= Do this =
Identify the lines that contain the string "Normal" and report only how many there are.

= Records for the exercise =
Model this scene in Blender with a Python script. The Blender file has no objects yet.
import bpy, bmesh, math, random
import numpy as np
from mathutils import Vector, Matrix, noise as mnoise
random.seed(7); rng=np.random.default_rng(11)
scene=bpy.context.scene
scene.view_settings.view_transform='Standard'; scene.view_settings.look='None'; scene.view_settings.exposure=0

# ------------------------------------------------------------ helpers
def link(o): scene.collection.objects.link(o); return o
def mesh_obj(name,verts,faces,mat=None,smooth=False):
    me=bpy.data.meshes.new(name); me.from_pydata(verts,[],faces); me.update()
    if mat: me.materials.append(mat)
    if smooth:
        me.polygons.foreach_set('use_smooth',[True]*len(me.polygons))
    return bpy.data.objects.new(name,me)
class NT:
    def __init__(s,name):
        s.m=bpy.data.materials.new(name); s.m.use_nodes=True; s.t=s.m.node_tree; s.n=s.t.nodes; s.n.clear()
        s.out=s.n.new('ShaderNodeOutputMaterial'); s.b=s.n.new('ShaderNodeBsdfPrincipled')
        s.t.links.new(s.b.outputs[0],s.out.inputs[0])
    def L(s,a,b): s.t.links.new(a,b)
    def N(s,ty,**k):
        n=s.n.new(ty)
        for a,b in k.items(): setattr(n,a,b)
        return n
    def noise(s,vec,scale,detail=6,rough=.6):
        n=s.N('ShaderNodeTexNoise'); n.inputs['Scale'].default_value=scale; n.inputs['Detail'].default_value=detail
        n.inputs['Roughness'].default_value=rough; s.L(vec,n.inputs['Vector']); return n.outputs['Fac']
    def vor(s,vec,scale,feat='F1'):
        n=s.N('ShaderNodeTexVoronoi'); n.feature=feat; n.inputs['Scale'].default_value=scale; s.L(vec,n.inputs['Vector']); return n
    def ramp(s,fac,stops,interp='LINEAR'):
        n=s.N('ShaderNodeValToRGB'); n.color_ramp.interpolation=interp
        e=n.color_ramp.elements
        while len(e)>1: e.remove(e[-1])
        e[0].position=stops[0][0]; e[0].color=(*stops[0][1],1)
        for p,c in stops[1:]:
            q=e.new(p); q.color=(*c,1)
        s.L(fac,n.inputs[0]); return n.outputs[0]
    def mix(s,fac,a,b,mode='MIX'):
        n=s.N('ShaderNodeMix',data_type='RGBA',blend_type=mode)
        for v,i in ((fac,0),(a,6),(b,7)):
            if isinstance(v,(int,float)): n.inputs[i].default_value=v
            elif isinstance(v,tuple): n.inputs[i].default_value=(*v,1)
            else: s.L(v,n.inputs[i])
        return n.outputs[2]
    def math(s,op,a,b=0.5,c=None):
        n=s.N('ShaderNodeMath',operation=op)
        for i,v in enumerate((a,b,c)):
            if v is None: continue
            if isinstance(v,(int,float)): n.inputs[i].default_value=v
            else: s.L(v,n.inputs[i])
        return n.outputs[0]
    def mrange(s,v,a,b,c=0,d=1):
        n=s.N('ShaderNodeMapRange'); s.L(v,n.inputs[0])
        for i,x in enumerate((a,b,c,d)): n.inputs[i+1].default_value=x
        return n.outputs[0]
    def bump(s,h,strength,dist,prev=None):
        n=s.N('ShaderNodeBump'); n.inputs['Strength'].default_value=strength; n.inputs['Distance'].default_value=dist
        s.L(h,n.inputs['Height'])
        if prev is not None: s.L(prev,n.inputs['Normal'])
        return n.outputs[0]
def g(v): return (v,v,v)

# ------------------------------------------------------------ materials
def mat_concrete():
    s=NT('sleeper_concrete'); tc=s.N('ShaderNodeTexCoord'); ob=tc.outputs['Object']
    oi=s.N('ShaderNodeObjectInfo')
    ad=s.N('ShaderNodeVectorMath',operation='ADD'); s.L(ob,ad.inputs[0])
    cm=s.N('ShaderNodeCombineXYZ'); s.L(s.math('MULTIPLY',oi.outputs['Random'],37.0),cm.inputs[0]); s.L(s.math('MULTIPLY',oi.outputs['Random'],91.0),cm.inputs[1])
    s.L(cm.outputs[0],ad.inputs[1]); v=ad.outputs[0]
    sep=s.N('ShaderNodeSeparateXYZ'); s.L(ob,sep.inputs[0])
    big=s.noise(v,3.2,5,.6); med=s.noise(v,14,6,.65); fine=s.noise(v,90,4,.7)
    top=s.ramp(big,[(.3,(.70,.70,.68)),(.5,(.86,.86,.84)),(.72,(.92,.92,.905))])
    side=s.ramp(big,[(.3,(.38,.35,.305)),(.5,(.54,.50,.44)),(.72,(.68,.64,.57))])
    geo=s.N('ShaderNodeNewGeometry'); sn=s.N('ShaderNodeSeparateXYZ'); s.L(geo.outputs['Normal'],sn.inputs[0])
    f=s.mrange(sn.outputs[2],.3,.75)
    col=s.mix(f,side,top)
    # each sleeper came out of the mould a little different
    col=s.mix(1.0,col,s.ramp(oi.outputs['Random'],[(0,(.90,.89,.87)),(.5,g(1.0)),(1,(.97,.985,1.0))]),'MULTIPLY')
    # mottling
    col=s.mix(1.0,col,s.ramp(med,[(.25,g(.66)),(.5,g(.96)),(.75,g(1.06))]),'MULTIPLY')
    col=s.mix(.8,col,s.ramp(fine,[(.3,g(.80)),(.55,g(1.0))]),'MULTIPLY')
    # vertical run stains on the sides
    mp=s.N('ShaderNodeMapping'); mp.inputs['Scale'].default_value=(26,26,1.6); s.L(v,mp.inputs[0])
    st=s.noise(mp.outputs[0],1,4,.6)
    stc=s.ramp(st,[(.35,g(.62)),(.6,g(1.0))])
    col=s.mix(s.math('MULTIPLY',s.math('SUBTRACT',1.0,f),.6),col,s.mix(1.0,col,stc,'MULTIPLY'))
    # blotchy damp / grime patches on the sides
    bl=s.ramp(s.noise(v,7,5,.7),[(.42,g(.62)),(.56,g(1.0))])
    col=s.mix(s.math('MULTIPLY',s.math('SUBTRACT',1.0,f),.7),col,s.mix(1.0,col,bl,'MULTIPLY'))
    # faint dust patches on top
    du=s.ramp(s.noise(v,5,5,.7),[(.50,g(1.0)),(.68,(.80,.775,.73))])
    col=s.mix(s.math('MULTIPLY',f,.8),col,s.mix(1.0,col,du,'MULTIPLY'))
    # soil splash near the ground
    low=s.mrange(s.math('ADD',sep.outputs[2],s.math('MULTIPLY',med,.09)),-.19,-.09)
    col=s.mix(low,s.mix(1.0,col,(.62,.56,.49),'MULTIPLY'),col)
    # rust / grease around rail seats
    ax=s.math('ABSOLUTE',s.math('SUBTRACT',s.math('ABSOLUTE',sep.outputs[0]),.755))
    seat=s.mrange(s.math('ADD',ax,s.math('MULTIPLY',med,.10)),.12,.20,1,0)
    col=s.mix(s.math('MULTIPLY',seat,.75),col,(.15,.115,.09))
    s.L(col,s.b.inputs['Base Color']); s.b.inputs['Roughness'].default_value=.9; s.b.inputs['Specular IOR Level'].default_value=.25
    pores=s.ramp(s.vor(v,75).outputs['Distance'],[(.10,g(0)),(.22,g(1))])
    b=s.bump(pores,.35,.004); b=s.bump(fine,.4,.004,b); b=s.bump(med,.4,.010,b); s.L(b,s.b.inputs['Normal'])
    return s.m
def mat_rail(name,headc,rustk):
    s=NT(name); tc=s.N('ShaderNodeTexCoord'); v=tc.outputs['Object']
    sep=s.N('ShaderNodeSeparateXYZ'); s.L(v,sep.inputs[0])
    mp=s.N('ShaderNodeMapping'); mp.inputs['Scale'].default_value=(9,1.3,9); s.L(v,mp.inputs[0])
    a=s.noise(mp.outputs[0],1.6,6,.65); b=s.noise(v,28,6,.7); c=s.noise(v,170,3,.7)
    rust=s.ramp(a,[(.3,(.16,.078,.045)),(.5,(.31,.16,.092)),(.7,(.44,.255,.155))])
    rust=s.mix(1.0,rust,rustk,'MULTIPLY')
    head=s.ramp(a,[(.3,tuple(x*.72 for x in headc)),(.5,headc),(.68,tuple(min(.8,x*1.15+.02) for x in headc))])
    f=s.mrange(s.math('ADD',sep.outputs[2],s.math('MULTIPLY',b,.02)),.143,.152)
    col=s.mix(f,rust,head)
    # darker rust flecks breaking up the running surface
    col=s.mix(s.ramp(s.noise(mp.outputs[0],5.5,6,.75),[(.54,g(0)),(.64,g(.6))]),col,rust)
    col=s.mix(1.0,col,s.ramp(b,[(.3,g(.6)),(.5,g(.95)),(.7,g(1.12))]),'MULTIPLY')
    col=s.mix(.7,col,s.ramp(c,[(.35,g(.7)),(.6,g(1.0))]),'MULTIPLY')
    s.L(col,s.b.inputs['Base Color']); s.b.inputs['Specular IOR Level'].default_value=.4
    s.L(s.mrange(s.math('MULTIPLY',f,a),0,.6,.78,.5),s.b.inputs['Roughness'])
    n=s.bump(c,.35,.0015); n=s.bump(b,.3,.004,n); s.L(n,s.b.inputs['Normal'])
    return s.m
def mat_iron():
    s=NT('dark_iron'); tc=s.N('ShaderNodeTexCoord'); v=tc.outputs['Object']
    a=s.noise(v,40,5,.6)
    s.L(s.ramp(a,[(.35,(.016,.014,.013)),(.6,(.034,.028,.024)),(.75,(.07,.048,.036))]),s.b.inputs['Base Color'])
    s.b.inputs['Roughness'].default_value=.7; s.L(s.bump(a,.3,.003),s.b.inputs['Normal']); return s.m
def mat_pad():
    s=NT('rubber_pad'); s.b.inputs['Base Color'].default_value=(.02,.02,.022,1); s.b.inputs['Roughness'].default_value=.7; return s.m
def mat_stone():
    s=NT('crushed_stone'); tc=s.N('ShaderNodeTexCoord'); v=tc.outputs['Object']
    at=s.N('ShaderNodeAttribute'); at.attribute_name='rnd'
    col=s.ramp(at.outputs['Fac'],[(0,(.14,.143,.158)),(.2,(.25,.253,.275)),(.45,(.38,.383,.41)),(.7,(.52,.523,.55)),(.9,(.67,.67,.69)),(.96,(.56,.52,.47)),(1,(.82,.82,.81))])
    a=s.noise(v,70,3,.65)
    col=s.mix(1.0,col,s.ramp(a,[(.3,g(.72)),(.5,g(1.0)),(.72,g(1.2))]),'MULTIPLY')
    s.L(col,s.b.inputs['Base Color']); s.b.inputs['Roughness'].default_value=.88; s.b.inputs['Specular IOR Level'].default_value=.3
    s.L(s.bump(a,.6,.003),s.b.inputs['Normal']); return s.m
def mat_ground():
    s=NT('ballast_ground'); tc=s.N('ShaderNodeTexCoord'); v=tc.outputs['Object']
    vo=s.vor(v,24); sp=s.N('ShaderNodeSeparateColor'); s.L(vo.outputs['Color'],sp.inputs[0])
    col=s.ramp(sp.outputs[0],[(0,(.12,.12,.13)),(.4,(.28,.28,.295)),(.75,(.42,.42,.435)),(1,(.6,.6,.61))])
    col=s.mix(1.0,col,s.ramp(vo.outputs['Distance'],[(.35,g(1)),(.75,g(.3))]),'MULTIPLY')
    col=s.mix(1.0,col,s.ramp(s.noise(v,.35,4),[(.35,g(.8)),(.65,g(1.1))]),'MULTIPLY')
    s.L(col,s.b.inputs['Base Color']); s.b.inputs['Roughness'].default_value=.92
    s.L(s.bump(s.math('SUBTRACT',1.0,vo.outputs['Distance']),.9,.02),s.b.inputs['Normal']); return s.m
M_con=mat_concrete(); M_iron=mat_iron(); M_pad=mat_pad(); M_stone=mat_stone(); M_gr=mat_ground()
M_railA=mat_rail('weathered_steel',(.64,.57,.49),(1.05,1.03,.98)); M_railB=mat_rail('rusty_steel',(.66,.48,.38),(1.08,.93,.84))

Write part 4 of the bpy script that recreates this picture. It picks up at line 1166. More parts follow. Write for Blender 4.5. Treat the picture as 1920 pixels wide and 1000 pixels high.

= Output for this exercise =
7